Dataset items:
★ ★ ★ ★ ★

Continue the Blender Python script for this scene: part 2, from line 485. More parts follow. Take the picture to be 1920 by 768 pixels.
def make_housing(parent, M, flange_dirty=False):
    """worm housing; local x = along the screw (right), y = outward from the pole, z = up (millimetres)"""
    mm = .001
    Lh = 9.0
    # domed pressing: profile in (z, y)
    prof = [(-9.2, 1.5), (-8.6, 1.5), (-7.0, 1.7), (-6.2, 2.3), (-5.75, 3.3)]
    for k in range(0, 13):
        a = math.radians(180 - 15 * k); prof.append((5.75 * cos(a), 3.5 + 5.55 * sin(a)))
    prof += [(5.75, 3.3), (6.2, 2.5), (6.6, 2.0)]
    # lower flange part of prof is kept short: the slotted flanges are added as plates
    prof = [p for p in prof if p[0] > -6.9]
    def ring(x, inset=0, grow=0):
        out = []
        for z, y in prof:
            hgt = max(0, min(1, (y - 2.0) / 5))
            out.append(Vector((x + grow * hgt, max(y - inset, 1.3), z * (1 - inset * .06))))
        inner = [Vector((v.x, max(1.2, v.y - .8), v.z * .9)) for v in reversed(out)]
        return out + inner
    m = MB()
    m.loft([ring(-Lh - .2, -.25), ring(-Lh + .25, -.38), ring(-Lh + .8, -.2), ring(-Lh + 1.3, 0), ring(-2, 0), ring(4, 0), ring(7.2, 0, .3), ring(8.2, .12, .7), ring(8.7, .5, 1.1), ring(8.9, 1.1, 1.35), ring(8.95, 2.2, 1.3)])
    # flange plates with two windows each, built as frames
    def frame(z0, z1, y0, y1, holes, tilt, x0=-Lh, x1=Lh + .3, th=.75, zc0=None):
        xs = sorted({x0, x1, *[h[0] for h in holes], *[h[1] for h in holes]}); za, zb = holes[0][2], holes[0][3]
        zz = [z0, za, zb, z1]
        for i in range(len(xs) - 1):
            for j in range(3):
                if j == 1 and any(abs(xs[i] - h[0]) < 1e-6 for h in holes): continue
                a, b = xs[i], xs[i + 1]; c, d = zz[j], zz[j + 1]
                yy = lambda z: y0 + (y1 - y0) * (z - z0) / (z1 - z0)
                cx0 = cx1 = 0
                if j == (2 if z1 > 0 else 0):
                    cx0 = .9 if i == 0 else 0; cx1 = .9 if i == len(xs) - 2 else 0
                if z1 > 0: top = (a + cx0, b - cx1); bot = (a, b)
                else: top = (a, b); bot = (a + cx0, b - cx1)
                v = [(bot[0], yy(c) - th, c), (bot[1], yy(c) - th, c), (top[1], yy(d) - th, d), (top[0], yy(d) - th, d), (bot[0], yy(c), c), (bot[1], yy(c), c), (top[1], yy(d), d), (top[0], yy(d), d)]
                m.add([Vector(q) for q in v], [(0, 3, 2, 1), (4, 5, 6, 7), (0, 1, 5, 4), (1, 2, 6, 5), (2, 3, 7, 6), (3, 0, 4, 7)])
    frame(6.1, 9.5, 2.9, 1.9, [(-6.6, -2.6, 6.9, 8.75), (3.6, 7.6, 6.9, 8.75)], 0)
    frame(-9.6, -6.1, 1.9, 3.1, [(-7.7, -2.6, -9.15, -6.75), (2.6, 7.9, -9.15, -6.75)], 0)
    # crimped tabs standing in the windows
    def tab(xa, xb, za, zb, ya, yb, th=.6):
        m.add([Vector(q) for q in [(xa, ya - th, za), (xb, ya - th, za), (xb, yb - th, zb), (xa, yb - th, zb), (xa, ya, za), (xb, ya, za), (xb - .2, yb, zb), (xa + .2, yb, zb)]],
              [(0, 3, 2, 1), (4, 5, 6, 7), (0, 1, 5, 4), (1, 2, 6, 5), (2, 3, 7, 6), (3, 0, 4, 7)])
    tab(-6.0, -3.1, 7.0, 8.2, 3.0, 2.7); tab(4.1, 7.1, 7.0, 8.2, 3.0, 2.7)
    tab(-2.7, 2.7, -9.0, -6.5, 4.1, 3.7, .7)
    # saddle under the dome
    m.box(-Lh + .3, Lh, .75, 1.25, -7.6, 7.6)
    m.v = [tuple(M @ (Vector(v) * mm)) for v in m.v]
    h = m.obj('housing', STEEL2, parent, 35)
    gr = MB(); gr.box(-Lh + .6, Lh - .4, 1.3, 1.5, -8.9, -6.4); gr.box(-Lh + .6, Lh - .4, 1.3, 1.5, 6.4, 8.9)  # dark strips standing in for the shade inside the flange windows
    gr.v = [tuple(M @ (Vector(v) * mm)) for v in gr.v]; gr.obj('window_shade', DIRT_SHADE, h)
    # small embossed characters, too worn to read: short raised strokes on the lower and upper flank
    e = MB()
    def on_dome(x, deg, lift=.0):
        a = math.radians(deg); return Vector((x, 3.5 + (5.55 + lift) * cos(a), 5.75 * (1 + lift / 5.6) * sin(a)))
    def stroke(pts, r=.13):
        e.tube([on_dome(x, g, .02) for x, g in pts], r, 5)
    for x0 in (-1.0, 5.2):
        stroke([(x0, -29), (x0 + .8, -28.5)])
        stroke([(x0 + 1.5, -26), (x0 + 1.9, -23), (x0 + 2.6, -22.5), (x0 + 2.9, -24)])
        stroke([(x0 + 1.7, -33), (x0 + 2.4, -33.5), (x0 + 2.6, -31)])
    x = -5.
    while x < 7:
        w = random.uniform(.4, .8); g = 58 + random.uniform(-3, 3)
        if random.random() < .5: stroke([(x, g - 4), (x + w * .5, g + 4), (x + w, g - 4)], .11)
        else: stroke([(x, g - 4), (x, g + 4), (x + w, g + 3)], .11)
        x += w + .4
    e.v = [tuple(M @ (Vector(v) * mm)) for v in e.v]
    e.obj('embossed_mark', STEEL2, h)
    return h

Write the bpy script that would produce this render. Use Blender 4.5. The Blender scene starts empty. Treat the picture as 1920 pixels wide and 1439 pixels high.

★ ★ ★ ★ ★

CHALLENGE >> Retype all of the entries precisely as they are.

ANSWER TO THE TASK >>
Continue the Blender Python script for this scene: part 2, from line 485. More parts follow. Take the picture to be 1920 by 768 pixels.
def make_housing(parent, M, flange_dirty=False):
    """worm housing; local x = along the screw (right), y = outward from the pole, z = up (millimetres)"""
    mm = .001
    Lh = 9.0
    # domed pressing: profile in (z, y)
    prof = [(-9.2, 1.5), (-8.6, 1.5), (-7.0, 1.7), (-6.2, 2.3), (-5.75, 3.3)]
    for k in range(0, 13):
        a = math.radians(180 - 15 * k); prof.append((5.75 * cos(a), 3.5 + 5.55 * sin(a)))
    prof += [(5.75, 3.3), (6.2, 2.5), (6.6, 2.0)]
    # lower flange part of prof is kept short: the slotted flanges are added as plates
    prof = [p for p in prof if p[0] > -6.9]
    def ring(x, inset=0, grow=0):
        out = []
        for z, y in prof:
            hgt = max(0, min(1, (y - 2.0) / 5))
            out.append(Vector((x + grow * hgt, max(y - inset, 1.3), z * (1 - inset * .06))))
        inner = [Vector((v.x, max(1.2, v.y - .8), v.z * .9)) for v in reversed(out)]
        return out + inner
    m = MB()
    m.loft([ring(-Lh - .2, -.25), ring(-Lh + .25, -.38), ring(-Lh + .8, -.2), ring(-Lh + 1.3, 0), ring(-2, 0), ring(4, 0), ring(7.2, 0, .3), ring(8.2, .12, .7), ring(8.7, .5, 1.1), ring(8.9, 1.1, 1.35), ring(8.95, 2.2, 1.3)])
    # flange plates with two windows each, built as frames
    def frame(z0, z1, y0, y1, holes, tilt, x0=-Lh, x1=Lh + .3, th=.75, zc0=None):
        xs = sorted({x0, x1, *[h[0] for h in holes], *[h[1] for h in holes]}); za, zb = holes[0][2], holes[0][3]
        zz = [z0, za, zb, z1]
        for i in range(len(xs) - 1):
            for j in range(3):
                if j == 1 and any(abs(xs[i] - h[0]) < 1e-6 for h in holes): continue
                a, b = xs[i], xs[i + 1]; c, d = zz[j], zz[j + 1]
                yy = lambda z: y0 + (y1 - y0) * (z - z0) / (z1 - z0)
                cx0 = cx1 = 0
                if j == (2 if z1 > 0 else 0):
                    cx0 = .9 if i == 0 else 0; cx1 = .9 if i == len(xs) - 2 else 0
                if z1 > 0: top = (a + cx0, b - cx1); bot = (a, b)
                else: top = (a, b); bot = (a + cx0, b - cx1)
                v = [(bot[0], yy(c) - th, c), (bot[1], yy(c) - th, c), (top[1], yy(d) - th, d), (top[0], yy(d) - th, d), (bot[0], yy(c), c), (bot[1], yy(c), c), (top[1], yy(d), d), (top[0], yy(d), d)]
                m.add([Vector(q) for q in v], [(0, 3, 2, 1), (4, 5, 6, 7), (0, 1, 5, 4), (1, 2, 6, 5), (2, 3, 7, 6), (3, 0, 4, 7)])
    frame(6.1, 9.5, 2.9, 1.9, [(-6.6, -2.6, 6.9, 8.75), (3.6, 7.6, 6.9, 8.75)], 0)
    frame(-9.6, -6.1, 1.9, 3.1, [(-7.7, -2.6, -9.15, -6.75), (2.6, 7.9, -9.15, -6.75)], 0)
    # crimped tabs standing in the windows
    def tab(xa, xb, za, zb, ya, yb, th=.6):
        m.add([Vector(q) for q in [(xa, ya - th, za), (xb, ya - th, za), (xb, yb - th, zb), (xa, yb - th, zb), (xa, ya, za), (xb, ya, za), (xb - .2, yb, zb), (xa + .2, yb, zb)]],
              [(0, 3, 2, 1), (4, 5, 6, 7), (0, 1, 5, 4), (1, 2, 6, 5), (2, 3, 7, 6), (3, 0, 4, 7)])
    tab(-6.0, -3.1, 7.0, 8.2, 3.0, 2.7); tab(4.1, 7.1, 7.0, 8.2, 3.0, 2.7)
    tab(-2.7, 2.7, -9.0, -6.5, 4.1, 3.7, .7)
    # saddle under the dome
    m.box(-Lh + .3, Lh, .75, 1.25, -7.6, 7.6)
    m.v = [tuple(M @ (Vector(v) * mm)) for v in m.v]
    h = m.obj('housing', STEEL2, parent, 35)
    gr = MB(); gr.box(-Lh + .6, Lh - .4, 1.3, 1.5, -8.9, -6.4); gr.box(-Lh + .6, Lh - .4, 1.3, 1.5, 6.4, 8.9)  # dark strips standing in for the shade inside the flange windows
    gr.v = [tuple(M @ (Vector(v) * mm)) for v in gr.v]; gr.obj('window_shade', DIRT_SHADE, h)
    # small embossed characters, too worn to read: short raised strokes on the lower and upper flank
    e = MB()
    def on_dome(x, deg, lift=.0):
        a = math.radians(deg); return Vector((x, 3.5 + (5.55 + lift) * cos(a), 5.75 * (1 + lift / 5.6) * sin(a)))
    def stroke(pts, r=.13):
        e.tube([on_dome(x, g, .02) for x, g in pts], r, 5)
    for x0 in (-1.0, 5.2):
        stroke([(x0, -29), (x0 + .8, -28.5)])
        stroke([(x0 + 1.5, -26), (x0 + 1.9, -23), (x0 + 2.6, -22.5), (x0 + 2.9, -24)])
        stroke([(x0 + 1.7, -33), (x0 + 2.4, -33.5), (x0 + 2.6, -31)])
    x = -5.
    while x < 7:
        w = random.uniform(.4, .8); g = 58 + random.uniform(-3, 3)
        if random.random() < .5: stroke([(x, g - 4), (x + w * .5, g + 4), (x + w, g - 4)], .11)
        else: stroke([(x, g - 4), (x, g + 4), (x + w, g + 3)], .11)
        x += w + .4
    e.v = [tuple(M @ (Vector(v) * mm)) for v in e.v]
    e.obj('embossed_mark', STEEL2, h)
    return h

Write the bpy script that would produce this render. Use Blender 4.5. The Blender scene starts empty. Treat the picture as 1920 pixels wide and 1439 pixels high.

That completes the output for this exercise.